Cualquier cosa negativa que podamos reprocharle a Cristina tiene siempre una explicación. Siempre hay una raíz a su problema. El rechazo, las carencias afectivas, la búsqueda incesante de un amor en el lugar más equivocado… ¡Y pese a todo, rara vez tenía un discurso victimista! Lo único que se imponía a sí misma era tener la autoestima muy alta, aunque fuese como coraza. Parecía que “no hay nadie mejor que yo” era su único mantra. No pude más que comprenderla. Y no había narcisismo: la belleza era su única arma en una batalla que no sabía cómo lidiar.
El cariño verdadero –que en ocasiones no lograba de sus parejas o su familia– lo encontraba en todos esos admiradores que le pedían una foto o coreaban su canción. Su autoestima volvía a subir cuando comprobaba que conquistaba por igual a las amas de casa que a los adolescentes. La Veneno traspasaba edades, sexo y clases sociales porque poseía algo capaz de fascinar a cualquiera: era un animal libre. Alguien verdaderamente espontáneo y que no tenía filtro. Al fin y al cabo, era la única que no necesitaba un guión en ‘Esta noche cruzamos el Mississippi’, junto a actores como Carlos Iglesias, Nuria González y Florentino Fernández. Su poder radicaba en la naturalidad con todas sus consecuencias y Pepe Navarro lo sabía. El magnetismo de La Veneno era implacable.

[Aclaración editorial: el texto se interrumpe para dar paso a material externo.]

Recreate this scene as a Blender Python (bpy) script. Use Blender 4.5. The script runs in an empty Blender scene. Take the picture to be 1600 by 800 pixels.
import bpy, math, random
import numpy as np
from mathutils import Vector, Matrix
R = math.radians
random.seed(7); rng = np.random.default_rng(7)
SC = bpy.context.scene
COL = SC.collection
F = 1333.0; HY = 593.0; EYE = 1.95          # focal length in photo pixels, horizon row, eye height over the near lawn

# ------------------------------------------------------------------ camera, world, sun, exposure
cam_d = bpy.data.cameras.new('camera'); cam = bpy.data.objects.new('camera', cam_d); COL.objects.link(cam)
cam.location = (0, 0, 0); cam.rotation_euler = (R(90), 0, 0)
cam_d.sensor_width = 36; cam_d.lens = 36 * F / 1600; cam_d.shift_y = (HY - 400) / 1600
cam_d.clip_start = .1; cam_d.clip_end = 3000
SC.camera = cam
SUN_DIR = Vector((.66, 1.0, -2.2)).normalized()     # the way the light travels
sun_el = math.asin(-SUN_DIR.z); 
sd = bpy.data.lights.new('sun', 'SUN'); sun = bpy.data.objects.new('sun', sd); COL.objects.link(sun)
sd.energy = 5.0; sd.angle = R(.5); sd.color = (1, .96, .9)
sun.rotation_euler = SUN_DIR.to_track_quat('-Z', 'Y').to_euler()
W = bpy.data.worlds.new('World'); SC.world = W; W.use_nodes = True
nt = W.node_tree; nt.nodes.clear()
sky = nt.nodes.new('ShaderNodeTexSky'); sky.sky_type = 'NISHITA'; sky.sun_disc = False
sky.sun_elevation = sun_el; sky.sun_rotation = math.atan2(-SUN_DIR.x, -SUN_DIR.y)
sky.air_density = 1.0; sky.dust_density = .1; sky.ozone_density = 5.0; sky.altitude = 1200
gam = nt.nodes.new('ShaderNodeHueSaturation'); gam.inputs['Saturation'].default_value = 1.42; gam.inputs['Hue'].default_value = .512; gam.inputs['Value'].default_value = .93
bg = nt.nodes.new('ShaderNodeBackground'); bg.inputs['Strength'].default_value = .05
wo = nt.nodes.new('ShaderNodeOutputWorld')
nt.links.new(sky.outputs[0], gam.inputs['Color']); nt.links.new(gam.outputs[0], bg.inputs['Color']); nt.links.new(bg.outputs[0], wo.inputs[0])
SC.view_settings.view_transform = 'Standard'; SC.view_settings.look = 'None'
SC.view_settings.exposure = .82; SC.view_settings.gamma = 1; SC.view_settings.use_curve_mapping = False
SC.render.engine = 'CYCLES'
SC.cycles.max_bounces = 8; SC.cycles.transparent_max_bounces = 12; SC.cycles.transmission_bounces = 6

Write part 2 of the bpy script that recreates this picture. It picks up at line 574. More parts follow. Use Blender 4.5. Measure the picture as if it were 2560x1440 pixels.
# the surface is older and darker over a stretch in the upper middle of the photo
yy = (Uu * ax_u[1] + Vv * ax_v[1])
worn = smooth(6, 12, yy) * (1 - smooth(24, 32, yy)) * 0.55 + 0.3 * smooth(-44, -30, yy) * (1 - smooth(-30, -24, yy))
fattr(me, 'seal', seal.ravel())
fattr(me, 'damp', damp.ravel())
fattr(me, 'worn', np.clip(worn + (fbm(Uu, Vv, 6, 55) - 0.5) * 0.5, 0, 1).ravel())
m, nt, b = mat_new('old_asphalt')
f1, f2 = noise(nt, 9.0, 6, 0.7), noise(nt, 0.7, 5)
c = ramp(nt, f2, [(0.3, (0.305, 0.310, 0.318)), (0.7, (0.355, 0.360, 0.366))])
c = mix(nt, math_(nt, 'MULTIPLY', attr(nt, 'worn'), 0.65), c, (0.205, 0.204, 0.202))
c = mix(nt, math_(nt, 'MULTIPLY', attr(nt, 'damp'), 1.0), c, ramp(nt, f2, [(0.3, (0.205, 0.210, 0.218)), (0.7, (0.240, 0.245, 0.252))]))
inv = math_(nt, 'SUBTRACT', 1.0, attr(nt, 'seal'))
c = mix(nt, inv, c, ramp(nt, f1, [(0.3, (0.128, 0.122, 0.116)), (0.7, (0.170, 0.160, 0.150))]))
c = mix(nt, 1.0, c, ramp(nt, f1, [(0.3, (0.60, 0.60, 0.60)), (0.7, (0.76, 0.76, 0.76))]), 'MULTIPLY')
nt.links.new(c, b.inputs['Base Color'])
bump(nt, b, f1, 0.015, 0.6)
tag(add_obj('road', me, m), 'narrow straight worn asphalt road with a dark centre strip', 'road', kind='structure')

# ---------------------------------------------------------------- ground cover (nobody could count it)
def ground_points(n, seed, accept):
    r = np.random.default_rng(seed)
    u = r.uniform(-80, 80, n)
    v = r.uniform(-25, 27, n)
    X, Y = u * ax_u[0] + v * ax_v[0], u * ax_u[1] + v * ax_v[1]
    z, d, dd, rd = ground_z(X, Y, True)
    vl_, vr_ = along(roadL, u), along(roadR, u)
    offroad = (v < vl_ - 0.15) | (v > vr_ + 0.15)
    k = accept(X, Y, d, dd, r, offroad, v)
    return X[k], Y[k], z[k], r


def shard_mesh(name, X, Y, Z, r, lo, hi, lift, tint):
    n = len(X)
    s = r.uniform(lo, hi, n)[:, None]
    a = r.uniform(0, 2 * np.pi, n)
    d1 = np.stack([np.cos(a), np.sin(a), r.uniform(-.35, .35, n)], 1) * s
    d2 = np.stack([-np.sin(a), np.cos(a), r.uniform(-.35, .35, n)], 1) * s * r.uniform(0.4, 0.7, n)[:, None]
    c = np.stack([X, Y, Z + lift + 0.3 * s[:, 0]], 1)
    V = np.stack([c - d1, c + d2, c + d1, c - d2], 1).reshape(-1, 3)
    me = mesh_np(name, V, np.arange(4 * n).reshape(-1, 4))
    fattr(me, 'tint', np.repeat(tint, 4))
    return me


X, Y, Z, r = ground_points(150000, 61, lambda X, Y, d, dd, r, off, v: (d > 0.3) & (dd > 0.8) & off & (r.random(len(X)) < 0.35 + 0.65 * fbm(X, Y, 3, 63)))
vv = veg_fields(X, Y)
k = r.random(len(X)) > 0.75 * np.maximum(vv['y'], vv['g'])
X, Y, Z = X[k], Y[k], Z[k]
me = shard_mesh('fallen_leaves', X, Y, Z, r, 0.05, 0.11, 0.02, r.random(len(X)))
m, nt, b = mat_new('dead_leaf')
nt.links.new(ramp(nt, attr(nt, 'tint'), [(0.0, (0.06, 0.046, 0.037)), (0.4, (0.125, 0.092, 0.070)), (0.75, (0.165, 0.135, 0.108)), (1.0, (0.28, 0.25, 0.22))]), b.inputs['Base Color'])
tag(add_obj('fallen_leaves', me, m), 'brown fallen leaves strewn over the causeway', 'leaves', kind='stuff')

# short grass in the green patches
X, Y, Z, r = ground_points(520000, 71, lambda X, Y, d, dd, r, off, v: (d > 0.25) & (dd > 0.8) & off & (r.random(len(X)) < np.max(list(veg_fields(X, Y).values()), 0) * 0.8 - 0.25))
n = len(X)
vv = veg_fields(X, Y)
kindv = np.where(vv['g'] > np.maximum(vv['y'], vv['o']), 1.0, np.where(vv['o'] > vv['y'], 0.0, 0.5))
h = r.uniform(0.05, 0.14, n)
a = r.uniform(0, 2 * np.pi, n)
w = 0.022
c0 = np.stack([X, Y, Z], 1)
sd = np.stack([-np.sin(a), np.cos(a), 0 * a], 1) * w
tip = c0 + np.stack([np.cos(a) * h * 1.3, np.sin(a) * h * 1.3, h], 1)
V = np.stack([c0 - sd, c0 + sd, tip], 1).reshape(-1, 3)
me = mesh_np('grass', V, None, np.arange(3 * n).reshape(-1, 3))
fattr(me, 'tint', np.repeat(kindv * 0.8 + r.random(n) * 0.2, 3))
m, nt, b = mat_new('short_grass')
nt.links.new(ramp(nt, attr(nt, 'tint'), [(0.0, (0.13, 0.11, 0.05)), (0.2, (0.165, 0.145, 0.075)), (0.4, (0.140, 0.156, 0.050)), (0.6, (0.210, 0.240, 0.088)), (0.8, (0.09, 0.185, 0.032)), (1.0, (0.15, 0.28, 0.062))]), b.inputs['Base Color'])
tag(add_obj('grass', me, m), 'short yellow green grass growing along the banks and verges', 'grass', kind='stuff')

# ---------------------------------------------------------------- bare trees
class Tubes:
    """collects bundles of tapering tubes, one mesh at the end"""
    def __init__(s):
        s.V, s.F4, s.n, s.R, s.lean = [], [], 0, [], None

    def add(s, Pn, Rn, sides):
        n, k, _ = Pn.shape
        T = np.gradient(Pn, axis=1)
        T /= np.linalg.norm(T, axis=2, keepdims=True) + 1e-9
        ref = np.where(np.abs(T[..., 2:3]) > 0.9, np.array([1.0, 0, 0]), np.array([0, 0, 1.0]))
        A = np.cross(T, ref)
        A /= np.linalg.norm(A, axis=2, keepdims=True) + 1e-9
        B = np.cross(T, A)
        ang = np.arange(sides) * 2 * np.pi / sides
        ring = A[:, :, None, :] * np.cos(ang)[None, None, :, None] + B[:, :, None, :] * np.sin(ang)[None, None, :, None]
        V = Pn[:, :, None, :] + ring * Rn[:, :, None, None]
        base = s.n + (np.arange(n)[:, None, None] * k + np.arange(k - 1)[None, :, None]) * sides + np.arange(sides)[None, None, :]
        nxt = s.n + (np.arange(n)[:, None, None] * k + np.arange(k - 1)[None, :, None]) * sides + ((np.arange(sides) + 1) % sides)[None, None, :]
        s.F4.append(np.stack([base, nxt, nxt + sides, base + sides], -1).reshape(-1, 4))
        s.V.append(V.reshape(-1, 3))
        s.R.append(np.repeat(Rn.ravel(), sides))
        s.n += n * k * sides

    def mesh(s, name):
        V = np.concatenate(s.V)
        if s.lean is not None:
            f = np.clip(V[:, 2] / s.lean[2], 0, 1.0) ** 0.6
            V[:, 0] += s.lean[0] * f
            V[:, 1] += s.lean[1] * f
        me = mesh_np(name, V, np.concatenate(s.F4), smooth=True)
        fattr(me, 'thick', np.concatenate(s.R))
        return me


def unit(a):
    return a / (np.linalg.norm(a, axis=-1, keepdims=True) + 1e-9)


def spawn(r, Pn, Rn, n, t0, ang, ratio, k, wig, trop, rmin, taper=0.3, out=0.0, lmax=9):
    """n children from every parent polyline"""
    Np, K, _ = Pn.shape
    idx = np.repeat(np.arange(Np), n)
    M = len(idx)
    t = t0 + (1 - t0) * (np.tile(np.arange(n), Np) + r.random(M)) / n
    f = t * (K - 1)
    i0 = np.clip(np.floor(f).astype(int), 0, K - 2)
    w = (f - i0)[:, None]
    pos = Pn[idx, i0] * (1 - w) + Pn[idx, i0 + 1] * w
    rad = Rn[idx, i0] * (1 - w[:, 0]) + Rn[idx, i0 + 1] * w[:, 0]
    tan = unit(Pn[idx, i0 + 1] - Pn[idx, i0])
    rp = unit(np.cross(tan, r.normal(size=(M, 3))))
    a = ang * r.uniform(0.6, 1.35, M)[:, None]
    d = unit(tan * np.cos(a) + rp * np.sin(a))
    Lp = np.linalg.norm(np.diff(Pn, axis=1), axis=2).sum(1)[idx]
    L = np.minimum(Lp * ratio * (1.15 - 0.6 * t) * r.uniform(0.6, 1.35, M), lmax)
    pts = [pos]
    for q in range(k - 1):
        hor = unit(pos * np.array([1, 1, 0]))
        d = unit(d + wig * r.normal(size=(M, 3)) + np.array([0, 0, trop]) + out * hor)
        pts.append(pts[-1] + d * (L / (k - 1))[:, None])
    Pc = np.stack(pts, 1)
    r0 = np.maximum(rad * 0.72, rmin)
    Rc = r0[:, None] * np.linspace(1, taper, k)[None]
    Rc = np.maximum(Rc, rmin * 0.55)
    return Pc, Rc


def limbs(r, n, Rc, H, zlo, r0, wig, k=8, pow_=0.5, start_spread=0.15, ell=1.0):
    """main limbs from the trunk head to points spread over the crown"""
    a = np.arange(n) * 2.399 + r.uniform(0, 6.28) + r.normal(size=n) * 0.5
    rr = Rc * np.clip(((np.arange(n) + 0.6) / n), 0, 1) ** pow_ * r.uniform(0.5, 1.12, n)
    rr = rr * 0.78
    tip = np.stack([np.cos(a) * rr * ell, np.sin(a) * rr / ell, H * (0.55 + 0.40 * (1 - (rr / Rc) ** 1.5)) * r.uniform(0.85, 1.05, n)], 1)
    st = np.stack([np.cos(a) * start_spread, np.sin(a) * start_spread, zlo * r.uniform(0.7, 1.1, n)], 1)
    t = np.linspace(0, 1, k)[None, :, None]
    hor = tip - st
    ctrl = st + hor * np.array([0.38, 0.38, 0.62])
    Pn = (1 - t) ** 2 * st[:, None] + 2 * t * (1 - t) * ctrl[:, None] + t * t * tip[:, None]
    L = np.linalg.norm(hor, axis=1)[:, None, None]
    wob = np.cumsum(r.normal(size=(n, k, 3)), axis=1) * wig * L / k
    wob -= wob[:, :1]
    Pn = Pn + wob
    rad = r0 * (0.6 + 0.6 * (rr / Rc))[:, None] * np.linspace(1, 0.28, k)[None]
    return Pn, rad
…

Podía pasar un año sin que nos viésemos, pero sus llamadas no cesaban. En ocasiones me pedía un consejo y otras veces me preguntaba cómo de largo debería dejarse el pelo. Al colgar siempre sabía que iba a desechar el consejo y quedarse interesada únicamente por el tema capilar. Otras ocasiones era ella la que se adelantaba a darme un consejo –quizás sin yo necesitarlo– pero era todo un honor que una mujer curtida en tantas batallas se atreviese a señalarme el camino. Nos deja un legado de frivolidad, libertad y valentía. No pretendía ser ejemplarizante ni estandarte de ninguna causa. Cristina, la Veneno, solo se representó a sí misma.